Monday, November 25, 2013

Some thoughts on Ender's Game


Sitting at Fort Bliss for a second time getting ready to deploy, it seems almost ironic that I showed up with the intent of seeing a particular film before I departed.  Back in 2005, that film was Serenity.  This time, the film was Ender's Game.

I read the book a long time ago, and bought it when I was in college.  It's been one of my favorite books, regardless of Orson Scott Card's thoughts on same-sex relationships.  I always have to exercise some discretion on movie adaptations since I know you can't squeeze the entire book into the movie (for a particularly hideous example, I cite Stephen King's The Stand), but I thought this was generally okay.

Some things that stuck in my mind:

1. The parts where Ender Wiggin stops bullying could have been more graphically done.  I thought that was a pretty important part of the story.

2. I wasn't keen on the changes made in characters and some of their development from the book to the movie.  It felt artificial.

3. Not enough attention paid to Peter and Valentine Wiggin.  Time doesn't really permit, but also pretty important for exposition.

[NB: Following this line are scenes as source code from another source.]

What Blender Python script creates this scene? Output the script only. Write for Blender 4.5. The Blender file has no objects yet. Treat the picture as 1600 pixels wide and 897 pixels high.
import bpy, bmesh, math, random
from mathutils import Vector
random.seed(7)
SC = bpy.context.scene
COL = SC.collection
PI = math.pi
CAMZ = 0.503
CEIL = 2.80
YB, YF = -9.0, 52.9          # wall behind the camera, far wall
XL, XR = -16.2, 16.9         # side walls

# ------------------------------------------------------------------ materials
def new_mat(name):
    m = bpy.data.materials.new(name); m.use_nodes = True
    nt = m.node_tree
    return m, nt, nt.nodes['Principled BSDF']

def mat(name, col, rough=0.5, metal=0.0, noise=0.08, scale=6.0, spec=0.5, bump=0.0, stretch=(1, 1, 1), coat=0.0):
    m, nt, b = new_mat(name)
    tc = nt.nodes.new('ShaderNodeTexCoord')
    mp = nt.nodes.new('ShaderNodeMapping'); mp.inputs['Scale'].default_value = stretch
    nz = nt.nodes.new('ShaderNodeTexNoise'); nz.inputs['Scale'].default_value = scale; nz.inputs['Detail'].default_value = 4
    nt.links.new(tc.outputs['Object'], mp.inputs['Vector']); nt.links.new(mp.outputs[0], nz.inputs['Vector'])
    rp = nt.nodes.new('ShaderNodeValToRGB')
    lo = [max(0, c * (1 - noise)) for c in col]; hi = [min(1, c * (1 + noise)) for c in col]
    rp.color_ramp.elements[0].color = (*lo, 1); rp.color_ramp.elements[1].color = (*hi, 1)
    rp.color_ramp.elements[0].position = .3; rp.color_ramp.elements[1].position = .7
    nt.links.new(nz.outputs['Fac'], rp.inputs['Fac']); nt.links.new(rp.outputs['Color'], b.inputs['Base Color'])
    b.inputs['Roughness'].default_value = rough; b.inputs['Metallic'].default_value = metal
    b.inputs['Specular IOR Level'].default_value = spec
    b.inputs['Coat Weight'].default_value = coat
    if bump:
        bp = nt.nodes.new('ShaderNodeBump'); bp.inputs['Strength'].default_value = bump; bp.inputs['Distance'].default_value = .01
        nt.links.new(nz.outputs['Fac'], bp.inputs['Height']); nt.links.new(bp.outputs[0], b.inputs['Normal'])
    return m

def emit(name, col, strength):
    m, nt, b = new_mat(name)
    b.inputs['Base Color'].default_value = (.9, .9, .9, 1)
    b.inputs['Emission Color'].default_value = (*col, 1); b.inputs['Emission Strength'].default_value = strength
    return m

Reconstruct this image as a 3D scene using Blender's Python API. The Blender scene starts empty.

4. Hyrum Graff is much less likeable (and far less complex a character) in the film than in the book.  On the other hand, Mazer Rackham is played true to form.  I particularly liked the Maori ink.

5. There's a paragraph from the book Ender's Shadow that stuck in me as I was watching the space combat scenes:

That's why they were giving most of their commands orally.  They were being transmitted to real crews of real ships who followed their orders and fought real battles.  Any ship we lose, thought Bean, means that grown men and women have died.  Any carelessness on our part takes lives.  Yet they don't tell us that precisely because we can't afford to be burdened with that knowledge.  In wartime, commanders have always had to learn the concept of "acceptable losses."  But those who keep their humanity never really accept the idea of acceptability.  Bean understood that.  It gnaws at them.  So they protect us child-soldiers by keeping us convinced that it's only games and tests.  Therefore I can't let on to anyone that I do know.  Therefore I must accept the losses without a word, without a visible qualm.  I must try to block out of my mind the people who will die from our boldness, whose sacrifice is not a mere counter in a game, but of their lives.

6. Finally, this one, from the Ender's Game book itself:
"there's a war on, and our best talent is gone, and the biggest battles are ahead."

The last two particularly stick with me as I prepare to go back to Afghanistan; while I've been told that I will not get the closure I wanted from my last deployment, the film Ender's Game, for its limitations, was a useful moral azimuth check for me.

Buying it on disk when it comes out.  I, of course, will still be in Afghanistan when it comes out, so I might wait to get it until I come back to the USA on leave or at the end.